Copy the first line of the material below and every later line through the line containing "bs = MB(); bs.bx(-7.1, 7.1, 44.7, 45.2, 1.38, 1.62);", without any other output.
═════ SUPPLIED RECORDS
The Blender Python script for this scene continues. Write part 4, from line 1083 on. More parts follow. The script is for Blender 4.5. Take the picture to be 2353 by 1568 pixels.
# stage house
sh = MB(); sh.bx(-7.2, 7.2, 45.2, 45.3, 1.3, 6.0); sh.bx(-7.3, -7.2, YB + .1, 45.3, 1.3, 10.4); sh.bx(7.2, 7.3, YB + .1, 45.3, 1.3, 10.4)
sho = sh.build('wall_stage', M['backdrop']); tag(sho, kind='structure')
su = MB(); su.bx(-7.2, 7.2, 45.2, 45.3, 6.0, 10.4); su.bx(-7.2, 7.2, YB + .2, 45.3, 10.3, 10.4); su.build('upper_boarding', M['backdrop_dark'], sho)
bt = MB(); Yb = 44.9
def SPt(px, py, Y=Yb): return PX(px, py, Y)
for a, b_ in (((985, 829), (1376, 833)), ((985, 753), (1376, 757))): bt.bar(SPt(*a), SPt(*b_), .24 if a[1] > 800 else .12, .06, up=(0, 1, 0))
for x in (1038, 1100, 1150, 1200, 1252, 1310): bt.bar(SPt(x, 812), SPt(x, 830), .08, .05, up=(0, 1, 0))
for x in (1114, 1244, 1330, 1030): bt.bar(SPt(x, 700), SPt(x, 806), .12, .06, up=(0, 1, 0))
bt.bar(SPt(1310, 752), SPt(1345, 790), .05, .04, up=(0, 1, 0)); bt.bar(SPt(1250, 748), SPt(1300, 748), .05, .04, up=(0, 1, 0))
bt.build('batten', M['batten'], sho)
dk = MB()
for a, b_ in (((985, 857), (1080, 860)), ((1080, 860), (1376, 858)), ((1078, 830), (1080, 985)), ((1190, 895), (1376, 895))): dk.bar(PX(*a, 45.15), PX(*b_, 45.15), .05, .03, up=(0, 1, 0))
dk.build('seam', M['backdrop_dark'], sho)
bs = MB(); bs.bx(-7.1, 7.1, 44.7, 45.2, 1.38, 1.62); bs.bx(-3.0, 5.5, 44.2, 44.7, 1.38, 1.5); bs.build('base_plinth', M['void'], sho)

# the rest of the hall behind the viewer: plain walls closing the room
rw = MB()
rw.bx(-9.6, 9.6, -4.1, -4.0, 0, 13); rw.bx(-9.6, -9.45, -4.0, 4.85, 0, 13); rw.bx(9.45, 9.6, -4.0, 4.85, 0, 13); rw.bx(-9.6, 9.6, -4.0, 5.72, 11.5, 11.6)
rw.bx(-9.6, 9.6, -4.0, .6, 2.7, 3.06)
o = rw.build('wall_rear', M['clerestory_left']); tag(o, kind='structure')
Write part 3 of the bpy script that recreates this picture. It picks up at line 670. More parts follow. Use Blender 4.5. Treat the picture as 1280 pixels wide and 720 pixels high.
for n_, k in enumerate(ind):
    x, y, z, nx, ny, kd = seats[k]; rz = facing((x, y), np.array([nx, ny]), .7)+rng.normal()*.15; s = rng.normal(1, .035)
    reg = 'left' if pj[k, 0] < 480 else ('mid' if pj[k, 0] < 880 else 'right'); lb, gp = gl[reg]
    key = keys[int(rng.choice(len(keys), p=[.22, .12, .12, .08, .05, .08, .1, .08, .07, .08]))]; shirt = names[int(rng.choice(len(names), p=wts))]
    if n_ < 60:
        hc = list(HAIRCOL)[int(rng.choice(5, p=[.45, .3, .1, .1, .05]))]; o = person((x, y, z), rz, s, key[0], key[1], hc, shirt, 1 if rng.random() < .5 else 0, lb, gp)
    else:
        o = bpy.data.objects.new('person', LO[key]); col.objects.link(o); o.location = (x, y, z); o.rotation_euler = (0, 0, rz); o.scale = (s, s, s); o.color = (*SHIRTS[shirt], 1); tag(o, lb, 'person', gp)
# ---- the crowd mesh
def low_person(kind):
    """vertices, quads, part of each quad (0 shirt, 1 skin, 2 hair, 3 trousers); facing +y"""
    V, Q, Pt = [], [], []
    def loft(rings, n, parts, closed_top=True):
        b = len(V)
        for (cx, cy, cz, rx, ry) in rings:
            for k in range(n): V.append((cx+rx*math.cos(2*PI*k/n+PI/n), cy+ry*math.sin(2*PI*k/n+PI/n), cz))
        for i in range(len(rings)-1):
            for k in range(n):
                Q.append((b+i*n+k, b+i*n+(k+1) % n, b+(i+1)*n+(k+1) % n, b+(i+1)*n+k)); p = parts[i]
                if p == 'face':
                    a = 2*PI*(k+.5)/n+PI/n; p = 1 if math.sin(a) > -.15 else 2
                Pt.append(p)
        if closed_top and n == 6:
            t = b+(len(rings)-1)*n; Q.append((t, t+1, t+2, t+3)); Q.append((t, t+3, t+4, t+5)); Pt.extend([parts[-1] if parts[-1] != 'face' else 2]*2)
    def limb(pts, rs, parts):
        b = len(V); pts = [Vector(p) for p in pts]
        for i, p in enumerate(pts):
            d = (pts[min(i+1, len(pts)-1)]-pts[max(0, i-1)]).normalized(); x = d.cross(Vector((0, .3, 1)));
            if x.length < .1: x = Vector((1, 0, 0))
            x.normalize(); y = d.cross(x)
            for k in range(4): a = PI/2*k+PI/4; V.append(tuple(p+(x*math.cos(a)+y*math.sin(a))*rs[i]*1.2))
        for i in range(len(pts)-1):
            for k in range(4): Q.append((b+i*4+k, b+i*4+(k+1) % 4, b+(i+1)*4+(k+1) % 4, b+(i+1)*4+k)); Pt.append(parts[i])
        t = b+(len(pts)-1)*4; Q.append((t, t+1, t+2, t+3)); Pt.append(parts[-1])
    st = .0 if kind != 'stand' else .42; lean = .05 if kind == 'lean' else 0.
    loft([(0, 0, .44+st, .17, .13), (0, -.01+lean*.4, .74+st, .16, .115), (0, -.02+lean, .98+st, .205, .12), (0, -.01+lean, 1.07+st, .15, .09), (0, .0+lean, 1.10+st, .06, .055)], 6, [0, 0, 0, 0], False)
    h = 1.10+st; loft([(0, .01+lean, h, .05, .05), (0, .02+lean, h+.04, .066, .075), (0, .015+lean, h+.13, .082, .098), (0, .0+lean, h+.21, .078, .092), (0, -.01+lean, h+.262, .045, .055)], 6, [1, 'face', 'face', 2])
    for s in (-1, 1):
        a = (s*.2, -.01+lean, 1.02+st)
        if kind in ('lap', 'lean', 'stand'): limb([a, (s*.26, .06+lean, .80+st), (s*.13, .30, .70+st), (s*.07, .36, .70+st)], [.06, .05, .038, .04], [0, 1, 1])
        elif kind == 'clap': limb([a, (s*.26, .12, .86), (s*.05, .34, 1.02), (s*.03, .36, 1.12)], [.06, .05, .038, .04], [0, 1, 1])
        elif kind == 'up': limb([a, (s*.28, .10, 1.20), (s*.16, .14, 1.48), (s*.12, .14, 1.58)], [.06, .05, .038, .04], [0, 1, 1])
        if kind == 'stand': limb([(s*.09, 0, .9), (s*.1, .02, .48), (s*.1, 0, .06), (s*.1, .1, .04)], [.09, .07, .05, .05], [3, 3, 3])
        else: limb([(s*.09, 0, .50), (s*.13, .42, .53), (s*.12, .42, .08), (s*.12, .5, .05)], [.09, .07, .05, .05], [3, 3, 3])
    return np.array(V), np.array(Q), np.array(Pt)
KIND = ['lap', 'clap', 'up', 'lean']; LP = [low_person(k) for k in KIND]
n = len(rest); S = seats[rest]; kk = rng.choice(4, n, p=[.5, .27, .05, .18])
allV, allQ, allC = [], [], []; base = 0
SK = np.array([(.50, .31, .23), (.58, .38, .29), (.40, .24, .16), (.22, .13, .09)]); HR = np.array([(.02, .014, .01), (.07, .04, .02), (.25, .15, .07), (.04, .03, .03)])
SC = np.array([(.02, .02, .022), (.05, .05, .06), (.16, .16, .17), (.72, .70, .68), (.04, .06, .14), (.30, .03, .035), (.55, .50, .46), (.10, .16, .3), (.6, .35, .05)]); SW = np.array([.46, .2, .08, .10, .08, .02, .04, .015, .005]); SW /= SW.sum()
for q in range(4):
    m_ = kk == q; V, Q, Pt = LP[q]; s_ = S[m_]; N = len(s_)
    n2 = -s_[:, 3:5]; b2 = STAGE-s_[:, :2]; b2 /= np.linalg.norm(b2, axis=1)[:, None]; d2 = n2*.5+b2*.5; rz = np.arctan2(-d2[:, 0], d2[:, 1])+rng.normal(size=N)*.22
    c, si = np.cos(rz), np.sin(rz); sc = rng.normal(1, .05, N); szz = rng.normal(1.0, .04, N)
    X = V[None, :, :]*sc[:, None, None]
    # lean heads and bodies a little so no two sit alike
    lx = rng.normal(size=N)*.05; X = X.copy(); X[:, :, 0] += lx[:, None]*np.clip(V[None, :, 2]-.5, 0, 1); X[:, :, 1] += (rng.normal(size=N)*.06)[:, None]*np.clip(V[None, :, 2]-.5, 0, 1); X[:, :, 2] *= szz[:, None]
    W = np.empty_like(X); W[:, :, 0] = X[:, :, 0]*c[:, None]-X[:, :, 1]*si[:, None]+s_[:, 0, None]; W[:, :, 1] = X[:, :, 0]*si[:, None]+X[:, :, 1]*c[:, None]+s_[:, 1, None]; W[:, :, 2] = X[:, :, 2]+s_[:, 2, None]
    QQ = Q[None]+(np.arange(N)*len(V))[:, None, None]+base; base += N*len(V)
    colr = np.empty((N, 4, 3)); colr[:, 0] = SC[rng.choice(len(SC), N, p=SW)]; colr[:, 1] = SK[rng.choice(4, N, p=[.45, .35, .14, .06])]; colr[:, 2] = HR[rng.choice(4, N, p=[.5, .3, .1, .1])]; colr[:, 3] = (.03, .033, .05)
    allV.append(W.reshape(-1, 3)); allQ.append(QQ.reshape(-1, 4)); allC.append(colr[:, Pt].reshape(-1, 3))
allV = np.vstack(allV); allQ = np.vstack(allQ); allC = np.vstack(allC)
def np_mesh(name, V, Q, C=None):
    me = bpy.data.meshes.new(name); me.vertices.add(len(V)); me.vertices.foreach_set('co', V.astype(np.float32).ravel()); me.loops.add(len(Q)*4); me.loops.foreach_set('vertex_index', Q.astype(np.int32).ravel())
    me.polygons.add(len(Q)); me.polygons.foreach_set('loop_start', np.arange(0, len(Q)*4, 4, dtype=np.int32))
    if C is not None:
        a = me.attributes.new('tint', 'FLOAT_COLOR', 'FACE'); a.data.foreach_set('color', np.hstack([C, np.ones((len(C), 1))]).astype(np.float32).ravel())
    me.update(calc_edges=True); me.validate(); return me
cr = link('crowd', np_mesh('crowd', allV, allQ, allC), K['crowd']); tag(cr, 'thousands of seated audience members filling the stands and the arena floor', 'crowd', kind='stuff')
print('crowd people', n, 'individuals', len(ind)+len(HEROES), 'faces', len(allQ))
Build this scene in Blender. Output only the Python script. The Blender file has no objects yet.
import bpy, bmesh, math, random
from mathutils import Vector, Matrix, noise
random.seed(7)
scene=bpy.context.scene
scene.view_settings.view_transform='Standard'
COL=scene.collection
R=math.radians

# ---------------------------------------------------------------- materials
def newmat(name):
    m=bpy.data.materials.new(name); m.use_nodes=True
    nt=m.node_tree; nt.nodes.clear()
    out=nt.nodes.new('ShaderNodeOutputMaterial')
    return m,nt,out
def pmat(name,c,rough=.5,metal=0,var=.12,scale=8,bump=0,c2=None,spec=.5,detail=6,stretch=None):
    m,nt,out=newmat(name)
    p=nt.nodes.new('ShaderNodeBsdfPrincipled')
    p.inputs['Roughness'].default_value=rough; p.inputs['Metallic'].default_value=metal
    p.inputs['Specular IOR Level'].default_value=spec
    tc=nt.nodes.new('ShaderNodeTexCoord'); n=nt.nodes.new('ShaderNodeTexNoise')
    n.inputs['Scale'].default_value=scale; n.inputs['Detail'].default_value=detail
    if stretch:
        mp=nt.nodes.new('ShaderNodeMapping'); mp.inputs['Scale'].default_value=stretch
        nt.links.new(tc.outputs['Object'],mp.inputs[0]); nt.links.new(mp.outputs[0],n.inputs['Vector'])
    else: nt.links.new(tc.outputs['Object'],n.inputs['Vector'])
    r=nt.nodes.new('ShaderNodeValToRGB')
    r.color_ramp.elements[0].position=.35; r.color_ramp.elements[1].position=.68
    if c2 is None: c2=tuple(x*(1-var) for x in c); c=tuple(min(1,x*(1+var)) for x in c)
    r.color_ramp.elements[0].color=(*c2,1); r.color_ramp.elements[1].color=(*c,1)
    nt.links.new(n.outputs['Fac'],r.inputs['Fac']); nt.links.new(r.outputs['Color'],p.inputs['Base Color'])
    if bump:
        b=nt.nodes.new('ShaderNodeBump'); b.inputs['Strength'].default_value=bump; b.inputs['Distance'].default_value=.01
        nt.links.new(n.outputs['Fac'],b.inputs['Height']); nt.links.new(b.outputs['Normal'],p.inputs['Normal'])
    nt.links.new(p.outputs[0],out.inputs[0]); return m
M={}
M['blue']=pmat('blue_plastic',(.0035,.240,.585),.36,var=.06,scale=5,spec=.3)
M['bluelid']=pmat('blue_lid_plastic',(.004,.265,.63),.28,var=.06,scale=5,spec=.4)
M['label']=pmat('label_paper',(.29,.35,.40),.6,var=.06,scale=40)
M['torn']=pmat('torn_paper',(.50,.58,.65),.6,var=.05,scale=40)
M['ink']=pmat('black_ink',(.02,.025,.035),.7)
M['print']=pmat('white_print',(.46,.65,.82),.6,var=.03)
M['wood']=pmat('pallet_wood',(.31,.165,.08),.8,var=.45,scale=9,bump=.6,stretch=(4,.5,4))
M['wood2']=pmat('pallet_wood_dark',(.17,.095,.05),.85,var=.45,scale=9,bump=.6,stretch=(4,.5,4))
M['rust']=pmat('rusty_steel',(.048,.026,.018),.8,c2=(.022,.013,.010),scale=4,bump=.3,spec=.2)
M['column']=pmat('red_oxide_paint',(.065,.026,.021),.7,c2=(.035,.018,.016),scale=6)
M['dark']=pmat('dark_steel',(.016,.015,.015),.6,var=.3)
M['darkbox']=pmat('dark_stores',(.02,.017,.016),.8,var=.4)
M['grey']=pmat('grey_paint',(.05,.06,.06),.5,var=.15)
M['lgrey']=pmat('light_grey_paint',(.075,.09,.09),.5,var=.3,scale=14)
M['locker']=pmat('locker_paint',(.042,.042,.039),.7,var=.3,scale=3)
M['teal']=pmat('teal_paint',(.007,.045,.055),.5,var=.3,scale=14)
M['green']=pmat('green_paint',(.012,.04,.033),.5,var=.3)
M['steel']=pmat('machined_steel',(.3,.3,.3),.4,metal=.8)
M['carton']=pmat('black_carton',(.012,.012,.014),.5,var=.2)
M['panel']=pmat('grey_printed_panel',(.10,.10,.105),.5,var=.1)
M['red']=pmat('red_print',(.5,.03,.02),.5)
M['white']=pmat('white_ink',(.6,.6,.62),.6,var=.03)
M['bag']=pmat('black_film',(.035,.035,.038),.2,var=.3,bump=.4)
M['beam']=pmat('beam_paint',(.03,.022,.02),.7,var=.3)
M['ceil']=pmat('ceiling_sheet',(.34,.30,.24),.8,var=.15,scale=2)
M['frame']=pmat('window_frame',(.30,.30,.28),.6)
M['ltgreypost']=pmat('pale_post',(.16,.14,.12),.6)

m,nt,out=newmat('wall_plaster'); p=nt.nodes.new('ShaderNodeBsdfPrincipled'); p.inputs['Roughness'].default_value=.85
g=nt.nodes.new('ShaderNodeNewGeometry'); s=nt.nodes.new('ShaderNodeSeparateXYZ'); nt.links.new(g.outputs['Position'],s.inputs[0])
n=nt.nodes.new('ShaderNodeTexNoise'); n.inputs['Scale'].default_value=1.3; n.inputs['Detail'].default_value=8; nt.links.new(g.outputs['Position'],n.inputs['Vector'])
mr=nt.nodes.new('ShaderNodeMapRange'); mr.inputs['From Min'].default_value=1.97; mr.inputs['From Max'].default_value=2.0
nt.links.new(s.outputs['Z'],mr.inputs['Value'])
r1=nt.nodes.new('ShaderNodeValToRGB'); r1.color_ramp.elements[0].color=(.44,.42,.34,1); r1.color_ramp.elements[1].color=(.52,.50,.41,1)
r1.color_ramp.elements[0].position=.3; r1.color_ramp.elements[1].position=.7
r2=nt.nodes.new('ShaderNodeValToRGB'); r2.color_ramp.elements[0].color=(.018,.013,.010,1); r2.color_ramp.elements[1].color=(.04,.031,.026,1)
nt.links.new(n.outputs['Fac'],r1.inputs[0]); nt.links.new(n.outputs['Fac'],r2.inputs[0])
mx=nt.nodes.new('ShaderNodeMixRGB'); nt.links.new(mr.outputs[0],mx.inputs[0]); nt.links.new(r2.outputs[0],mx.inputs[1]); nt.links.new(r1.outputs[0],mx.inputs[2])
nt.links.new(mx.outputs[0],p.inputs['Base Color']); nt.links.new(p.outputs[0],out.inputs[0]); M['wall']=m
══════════
FULL SOLUTION:
The Blender Python script for this scene continues. Write part 4, from line 1083 on. More parts follow. The script is for Blender 4.5. Take the picture to be 2353 by 1568 pixels.
# stage house
sh = MB(); sh.bx(-7.2, 7.2, 45.2, 45.3, 1.3, 6.0); sh.bx(-7.3, -7.2, YB + .1, 45.3, 1.3, 10.4); sh.bx(7.2, 7.3, YB + .1, 45.3, 1.3, 10.4)
sho = sh.build('wall_stage', M['backdrop']); tag(sho, kind='structure')
su = MB(); su.bx(-7.2, 7.2, 45.2, 45.3, 6.0, 10.4); su.bx(-7.2, 7.2, YB + .2, 45.3, 10.3, 10.4); su.build('upper_boarding', M['backdrop_dark'], sho)
bt = MB(); Yb = 44.9
def SPt(px, py, Y=Yb): return PX(px, py, Y)
for a, b_ in (((985, 829), (1376, 833)), ((985, 753), (1376, 757))): bt.bar(SPt(*a), SPt(*b_), .24 if a[1] > 800 else .12, .06, up=(0, 1, 0))
for x in (1038, 1100, 1150, 1200, 1252, 1310): bt.bar(SPt(x, 812), SPt(x, 830), .08, .05, up=(0, 1, 0))
for x in (1114, 1244, 1330, 1030): bt.bar(SPt(x, 700), SPt(x, 806), .12, .06, up=(0, 1, 0))
bt.bar(SPt(1310, 752), SPt(1345, 790), .05, .04, up=(0, 1, 0)); bt.bar(SPt(1250, 748), SPt(1300, 748), .05, .04, up=(0, 1, 0))
bt.build('batten', M['batten'], sho)
dk = MB()
for a, b_ in (((985, 857), (1080, 860)), ((1080, 860), (1376, 858)), ((1078, 830), (1080, 985)), ((1190, 895), (1376, 895))): dk.bar(PX(*a, 45.15), PX(*b_, 45.15), .05, .03, up=(0, 1, 0))
dk.build('seam', M['backdrop_dark'], sho)
bs = MB(); bs.bx(-7.1, 7.1, 44.7, 45.2, 1.38, 1.62); bs.bx(-3.0, 5.5, 44.2, 44.7, 1.38, 1.5); bs.build('base_plinth', M['void'], sho)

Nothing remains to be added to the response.